Vers 21 heures, les troupes d'occupation venues
d'Agen encerclent la centrale, munies de pièces d'artillerie. Vers minuit,
l'état-major des détenus, installé dans le poste de garde du bâtiment
administratif, tente de parlementer plusieurs fois par téléphone avec la
préfecture, demandant au préfet de les laisser sortir, en arguant de la
qualité des otages qu'ils détiennent. C'est Auzias qui dirige ces négociations
avec la préfecture afin d'obtenir une reddition acceptable. On libère alors le
directeur Schivo qui confirme le traitement correct dont il a été l'objet et
relaie la demande des détenus auprès des autorités. Il est ici intéressant de
signaler que tous les témoins insistent sur l'attitude particulièrement veule
du milicien qui, craignant pour sa vie, tentera de se justifier par toutes
sortes d'attitudes mensongères, tout en faisant état de sa qualité d'officier
français. Vers trois heures, le commandant des troupes allemandes lance un
ultimatum donnant aux révoltés un quart d'heure pour se rendre sans condition,
faute de quoi la centrale sera bombardée.

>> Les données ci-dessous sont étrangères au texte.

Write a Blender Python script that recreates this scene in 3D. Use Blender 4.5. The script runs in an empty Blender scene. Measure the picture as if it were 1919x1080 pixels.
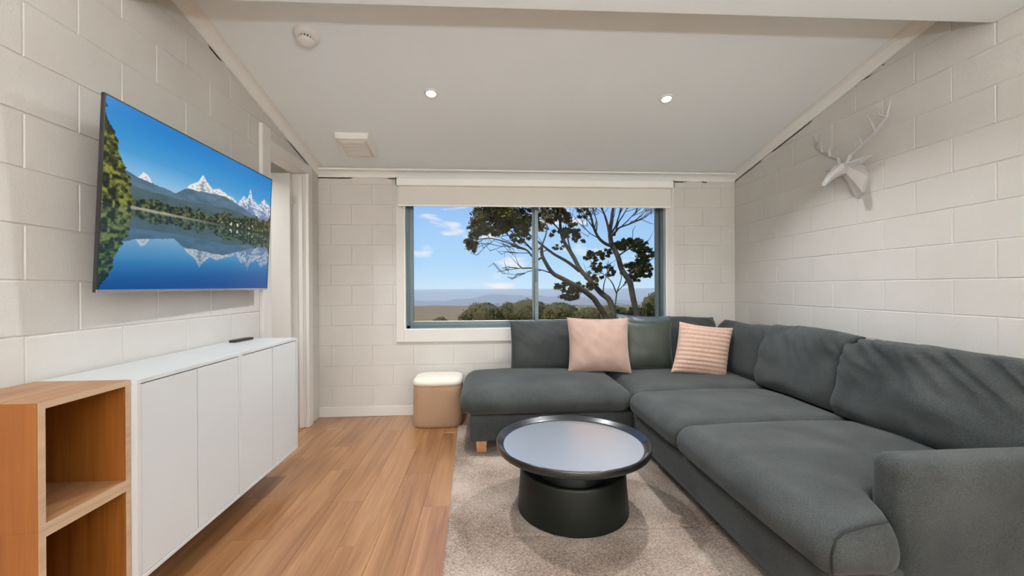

Les détenus demandent alors, par l'intermédiaire
du directeur, un délai d'une heure pour regagner leurs dortoirs et déposer les
armes (temps également nécessaire pour faire disparaître un certain nombre de
papiers compromettants), celui-ci ayant donné sa promesse d'officier qu'il n'y
aurait pas de représailles. Ce délai est refusé. Conscient que la poursuite des
combats se solderait par un échec, les détenus libèrent les otages, abandonnent
leurs armes (onze mitraillettes et huit grenades) et regagnent leurs
dortoirs : il est environ quatre heures du matin.
D'après l'ouvrage de Corinne Jaladieu, La prison politique sous Vichy. L'exemple des centrales d'Eysses et de Rennes, L'Harmattan, 2007.